Carroll’s “nonsense writing” has inspired eccentric retellings: In 1994, Robert Gilmore, a physicist from Drexel University, wrote Alice in Quantumland, an allegory of quantum mechanics told through the adventures of Alice’s explorations of the world of modern physics. Zlote popoludnie (“Golden Afternoon”), a 1997 short story by the Polish fantasy writer Andrzej Sapkowski, retold the story of Alice from the point of view of the Cheshire Cat. And only two months ago, Candleshoe Books released Alice in Verse: The Lost Rhymes of Wonderland by British-American author J.T. Holden, written entirely in rhyming verse.
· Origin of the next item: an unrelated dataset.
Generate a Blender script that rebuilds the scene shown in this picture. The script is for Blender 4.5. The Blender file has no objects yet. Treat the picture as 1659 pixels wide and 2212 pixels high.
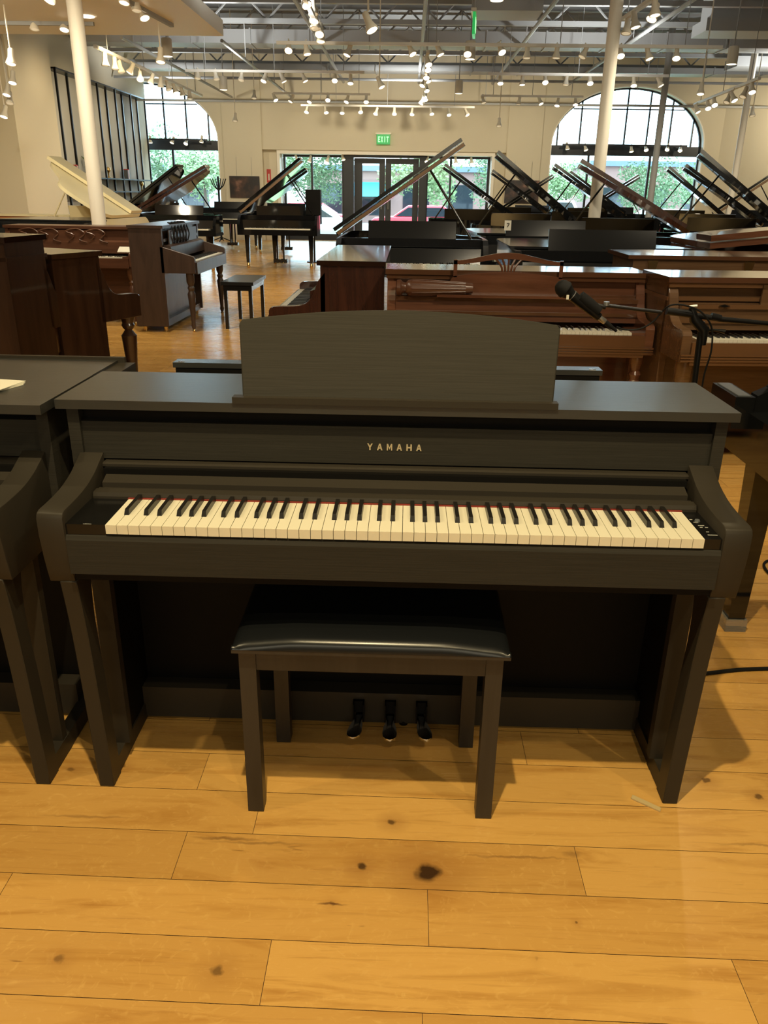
import bpy, bmesh, math, random
from mathutils import Vector, Matrix
PI = math.pi
random.seed(7)
SC = bpy.context.scene
COL = SC.collection

# ------------------------------------------------------------------ camera
FPX = 1713.51; PITCH = 0.38294; YAW = -0.02411; ROLL = 0.01436
CAM = Vector((0.02166, -1.56211, 1.36622))
_f = Vector((math.sin(YAW)*math.cos(PITCH), math.cos(YAW)*math.cos(PITCH), -math.sin(PITCH)))
_r = Vector((math.cos(YAW), -math.sin(YAW), 0)); _u = _r.cross(_f)
CR = _r*math.cos(ROLL) + _u*math.sin(ROLL); CU = _u*math.cos(ROLL) - _r*math.sin(ROLL); CF = _f
cd = bpy.data.cameras.new('camera'); cam = bpy.data.objects.new('camera', cd); COL.objects.link(cam)
cd.sensor_fit = 'HORIZONTAL'; cd.sensor_width = 36; cd.lens = 36*FPX/1659; cd.clip_end = 400; cd.clip_start = .05
mw = Matrix((CR, CU, -CF)).transposed().to_4x4(); mw.translation = CAM; cam.matrix_world = mw
SC.camera = cam
def at(px, py, Y):
    d = CF + CR*((px-829.5)/FPX) - CU*((py-1106)/FPX)
    return CAM + d*((Y-CAM.y)/d.y)
def atz(px, py, z):
    d = CF + CR*((px-829.5)/FPX) - CU*((py-1106)/FPX)
    return CAM + d*((z-CAM.z)/d.z)

# ------------------------------------------------------------------ light and exposure
SC.view_settings.view_transform = 'Standard'; SC.view_settings.look = 'None'
SC.view_settings.exposure = 0.0; SC.view_settings.gamma = 1
w = bpy.data.worlds.new('world'); SC.world = w; w.use_nodes = True
bg = w.node_tree.nodes['Background']; bg.inputs[0].default_value = (.66, .84, 1, 1); bg.inputs[1].default_value = 11
WARM = (1.0, .80, .44)
def spot(loc, aim, power, col=WARM, size=1.6, r=.05, blend=.8):
    l = bpy.data.lights.new('track_or_fill_light', 'SPOT'); l.energy = power; l.color = col; l.spot_size = size; l.spot_blend = blend; l.shadow_soft_size = r
    o = bpy.data.objects.new('track_or_fill_light', l); COL.objects.link(o); o.location = loc
    o.rotation_euler = (Vector(aim)-Vector(loc)).to_track_quat('-Z', 'Y').to_euler(); return o
def area(loc, aim, power, sx, sy, col=WARM):
    l = bpy.data.lights.new('fill_panel_light', 'AREA'); l.shape = 'RECTANGLE'; l.size = sx; l.size_y = sy; l.energy = power; l.color = col
    o = bpy.data.objects.new('fill_panel_light', l); COL.objects.link(o); o.location = loc
    o.rotation_euler = (Vector(aim)-Vector(loc)).to_track_quat('-Z', 'Y').to_euler(); return o
LPC = (1, .85, .60)
# lamps on the rails above and behind the camera, with added fill lights
spot((-.15, -1.05, 3.5), (.0, -.2, 0), 310, r=.025)
spot((-1.9, -.7, 3.5), (-.6, 0, 0), 75, r=.03)
spot((1.7, -1.4, 3.5), (.7, -.3, 0), 80, r=.03)
spot((.6, -2.1, 3.5), (.2, -1.0, 0), 70, r=.03)
spot((-2.6, .8, 3.5), (-1.2, .6, .5), 90, r=.035)
spot((1.6, 3.2, 3.5), (.9, .3, .5), 60, r=.05)
spot((1.3, .8, 3.4), (1.0, 3.0, .6), 200, LPC, 1.7, .04)  # added to brighten the front of the mahogany upright
spot((-2.2, .9, 3.4), (-2.2, 4.0, .6), 120, LPC, 1.7, .04)
spot((-2.6, 5.2, 3.3), (-4.2, 9.5, 2.2), 85, LPC, 1.5, .05)  # added wash for the near face of the left column
spot((-5, 6.2, 3.1), (-4.8, 10.2, 3.45), 130, LPC, 1.9, .05)  # added uplight for the underside of the low slab, no fixture there
spot((3.0, 5.5, 3.3), (2.5, 9.5, 2.4), 65, LPC, 1.2, .05)  # added wash for the near face of the right column
area((0, -6.4, 2.9), (0, -.2, .5), 92, 6, 1.6, (1, .88, .62))  # unseen fill panel added to lift faces turned to the camera
# pools of lamp light further back in the hall
LP = (1, .86, .62)
for (x, y, p) in ((-2.35, 2.35, 120), (3.4, 1.9, 110), (4.3, 4.4, 170), (-2.4, 6, 170), (.8, 6.5, 130), (-5.4, 9, 200), (-3.4, 7.2, 120), (-1.5, 10, 200), (3.4, 9, 180),
                  (-4.6, 14, 240), (-.5, 15, 240), (4.2, 14.5, 240), (8.2, 14, 260)):
    spot((x, y, 3.35), (x, y+2.2, 0), p*1.1, LP, 2.3, .06)
for (x, p) in ((-6, 75), (-3.2, 95), (-.6, 95), (2.2, 95), (4.6, 70), (9.2, 150)):
    spot((x, 20.6, 3.4), (x, 23.2, 2.6), p, (1, .86, .62), 2.2, .06)
for y in (15.3, 17.5, 19.7):
    spot((-5.2, y, 3.4), (-7.4, y+.2, 2.1), 100, (1, .80, .50), 1.7, .06)
spot((-4.5, 12.5, 3.3), (-7.2, 15.2, 2.2), 150, (1, .76, .42), 1.7, .06)
for (x, y, p) in ((-1.5, 9.5, 150), (3.5, 9, 150), (-3.5, 15, 220), (3.5, 15, 220), (0, 20, 200), (8, 18, 200), (-6, 20, 120)):
    spot((x, y, 3.3), (x, y+.5, 6), p, (.95, .95, .92), 2.9, .08)       # added upward fill that brightens the open ceiling

# ------------------------------------------------------------------ helpers
def tag(o, label=None, cat=None, group=None, kind=None):
    if label: o['label'] = label
    if cat: o['category'] = cat
    if group: o['group'] = group
    if kind: o['kind'] = kind
    return o
def thing(name, label, cat, loc=(0, 0, 0), rz=0, group=None):
    o = bpy.data.objects.new(name, None); COL.objects.link(o); o.empty_display_size = .1
    o.location = loc; o.rotation_euler = (0, 0, rz)
    return tag(o, label, cat, group)
def copy_tree(o, parent=None):
    c = o.copy(); COL.objects.link(c); c.parent = parent
    for ch in KIDS.get(o.name, ()):
        copy_tree(ch, c)
    return c
KIDS = {}
class MB:
    def __init__(s): s.b = bmesh.new()
    def box(s, x0, x1, y0, y1, z0, z1):
        vs = [s.b.verts.new((x, y, z)) for z in (z0, z1) for y in (y0, y1) for x in (x0, x1)]
        for f in ((0, 2, 3, 1), (4, 5, 7, 6), (0, 1, 5, 4), (2, 6, 7, 3), (0, 4, 6, 2), (1, 3, 7, 5)):
            s.b.faces.new([vs[i] for i in f])
        return s
    def prism(s, poly, ax, a0, a1):
        # poly: 2D points in the plane across axis ax ('x': (y,z), 'y': (x,z), 'z': (x,y))
        def P(p, a):
            return {'x': (a, p[0], p[1]), 'y': (p[0], a, p[1]), 'z': (p[0], p[1], a)}[ax]
        A = [s.b.verts.new(P(p, a0)) for p in poly]; B = [s.b.verts.new(P(p, a1)) for p in poly]
        n = len(poly)
        fs = [s.b.faces.new(A), s.b.faces.new(B[::-1])]
        for i in range(n): fs.append(s.b.faces.new((A[i], B[i], B[(i+1) % n], A[(i+1) % n])))
        bmesh.ops.recalc_face_normals(s.b, faces=fs)
        return s
    def ring(s, out, inn, z0, z1):
        n = len(out); fs = []
        L = [[s.b.verts.new((p[0], p[1], z)) for p in q] for q, z in ((out, z0), (out, z1), (inn, z1), (inn, z0))]
        for k in range(4):
            a, b = L[k], L[(k+1) % 4]
            for i in range(n): fs.append(s.b.faces.new((a[i], a[(i+1) % n], b[(i+1) % n], b[i])))
        bmesh.ops.recalc_face_normals(s.b, faces=fs)
        return s
    def lathe(s, prof, c=(0, 0, 0), ax='z', seg=20, dirv=None):
        # prof: (r, h) pairs along the axis
        if dirv is None: dirv = {'x': (1, 0, 0), 'y': (0, 1, 0), 'z': (0, 0, 1)}[ax]
        D = Vector(dirv).normalized(); U = D.orthogonal().normalized(); V = D.cross(U); c = Vector(c)
        rings = []
        for r, h in prof:
            if r < 1e-5: rings.append([s.b.verts.new(c+D*h)])
            else: rings.append([s.b.verts.new(c+D*h+(U*math.cos(2*PI*i/seg)+V*math.sin(2*PI*i/seg))*r) for i in range(seg)])
        fs = []
        for a, b in zip(rings, rings[1:]):
            for i in range(seg):
                j = (i+1) % seg
                if len(a) == 1 and len(b) == 1: continue
                if len(a) == 1: fs.append(s.b.faces.new((a[0], b[i], b[j])))
                elif len(b) == 1: fs.append(s.b.faces.new((a[i], b[0], a[j])))
                else: fs.append(s.b.faces.new((a[i], b[i], b[j], a[j])))
        if len(rings[0]) > 1: fs.append(s.b.faces.new(rings[0]))
        if len(rings[-1]) > 1: fs.append(s.b.faces.new(rings[-1]))
        bmesh.ops.recalc_face_normals(s.b, faces=fs)
        return s
    def tube(s, pts, r, seg=8):
        pts = [Vector(p) for p in pts]; n = len(pts); rings = []; U = None
        for i, p in enumerate(pts):
            t = (pts[min(i+1, n-1)]-pts[max(i-1, 0)]).normalized()
            if U is None: U = t.orthogonal().normalized()
            else: U = (U - t*U.dot(t)).normalized()
            V = t.cross(U); rr = r[i] if isinstance(r, (list, tuple)) else r
            rings.append([s.b.verts.new(p+(U*math.cos(2*PI*k/seg)+V*math.sin(2*PI*k/seg))*rr) for k in range(seg)])
        fs = [s.b.faces.new(rings[0]), s.b.faces.new(rings[-1])]
        for a, b in zip(rings, rings[1:]):
            for i in range(seg): fs.append(s.b.faces.new((a[i], b[i], b[(i+1) % seg], a[(i+1) % seg])))
        bmesh.ops.recalc_face_normals(s.b, faces=fs)
        return s
    def bev(s, wd, seg=2):
        es = [e for e in s.b.edges if len(e.link_faces) == 2 and e.calc_face_angle(0) > .6]
        bmesh.ops.bevel(s.b, geom=es, offset=wd, segments=seg, profile=.5, affect='EDGES', clamp_overlap=True)
        return s
    def xf(s, M):
        bmesh.ops.transform(s.b, matrix=M, verts=s.b.verts); return s
    def build(s, name, mat, parent=None, smooth=False, label=None):
        me = bpy.data.meshes.new(name); s.b.normal_update(); s.b.to_mesh(me); s.b.free(); me.materials.append(mat)
        if smooth:
            for p in me.polygons: p.use_smooth = True
            try: me.set_sharp_from_angle(angle=.7)
            except Exception: pass
        return link(name, me, parent, label)
def link(name, me, parent=None, label=None):
    o = bpy.data.objects.new(name, me); COL.objects.link(o)
    if parent is not None:
        o.parent = parent; KIDS.setdefault(parent.name, []).append(o)
    if label: o['label'] = label
    return o
def bez(p0, p1, p2, p3, n=12):
    p0, p1, p2, p3 = map(Vector, (p0, p1, p2, p3)); out = []
    for i in range(n+1):
        t = i/n; q = 1-t; out.append(p0*q**3+p1*3*q*q*t+p2*3*q*t*t+p3*t**3)
    return out
def smoothpts(pts, n=6):
    pts = [Vector(p) for p in pts]; out = []
    for i in range(len(pts)-1):
        a = pts[max(i-1, 0)]; b = pts[i]; c = pts[i+1]; d = pts[min(i+2, len(pts)-1)]
        for k in range(n):
            t = k/n; out.append(.5*((2*b)+(c-a)*t+(2*a-5*b+4*c-d)*t*t+(3*b-a-3*c+d)*t**3))
    out.append(pts[-1]); return out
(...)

Alice also has a neurological condition named after her. The Alice in Wonderland Syndrome, also known as the Todd’s syndrome, is a condition in which objects are perceived to be substantially larger or smaller than they are actually.
Over the last two decades, the fashion industry has observed the Alice effect too. She is the classic babe in the woods, a theme fashionistas have always favoured (remember that hair accessory, the Alice band?). American designer Nanette Lepore just launched an Alice-inspired line. Closer home, artist Nalini Malani had a solo show titled Living in Alicetime in 2006 at Mumbai’s Sakshi Art Gallery. Fashion designer Varun Sardana’s Spring-Summer 2010 line is replete with candy colours and wispy fabrics à la Alice. The song by the English rock band Smokie, that asked who Alice was, was clearly uninformed.
A Brief History Of Alice’s World
FILM: 1903 saw the first film version of Carroll’s world—silent and 8 minutes long. Most notable among its many Hollywood adaptations was a 1933 version by Paramount Pictures and a 1951 animation by Walt Disney.
POPULAR MUSIC: The Beatles count the Alice books among their many influences. Songs with Carrollian imagery include ‘I am the walrus’ (1967)—from ‘The Walrus and the Carpenter’ a poem in ‘Through the Looking-Glass’ as well as ‘Cry Baby Cry’ and ‘Glass Onion’, both in (1968)
ART: In 1969 Salvador Dalí produced 12 illustrations based on Alice’s ‘Adventures in Wonderland’
CLASSICAL MUSIC AND OPERA: American composer David Del Tredici composed several Alice-themed pieces: ‘An Alice Symphony’ (1969), ‘Final Alice’ (1976) ‘Child Alice’ (1980) ‘Haddock’s Eyes’ (1986)
PORNOGRAPHY: A 1976 film, ‘Alice in Wonderland: A Musical Porno’, is based directly on Lewis Carroll’s story.
GAMES: ‘Dungeonland’ and ‘The Land Beyond the Magic Mirror’ are role-playing game modules that were released in 1983 as gaming adventures with deadly equivalents of Carroll’s characters—the Cheshire Cat, for example, became a sabretooth tiger.
GRAPHIC FICTION: Alice is one of the protagonists in Alan Moore and Melinda Gebbie’s graphic novel ‘Lost Girls’, which presents her as an adult in erotic adventures with Dorothy of the Oz books, and Wendy from Peter Pan. Partially released in 1991-92 and later in 2006
VIDEO GAME: American McGee’s ‘Alice’ is a third-person action game released in 2000.
FASHION: In its December 2003 issue, US ‘Vogue’ carried a fashion editorial by photographer Annie Leibovitz which featured model Natalia Vodianova styled as Alice by every big fashion name, from Donatella Versace to Jean Paul Gaultier to Marc Jacobs.
TELEVISION: A 2009 miniseries on the American cable television channel Syfy, ‘Alice’, reimagined Alice’s adventures 150 years into the future. On this science fiction show, Wonderland evolved to today’s standards and Alice was a dark-haired, assertive woman.
Alice in Wonderland released in theatres on Friday.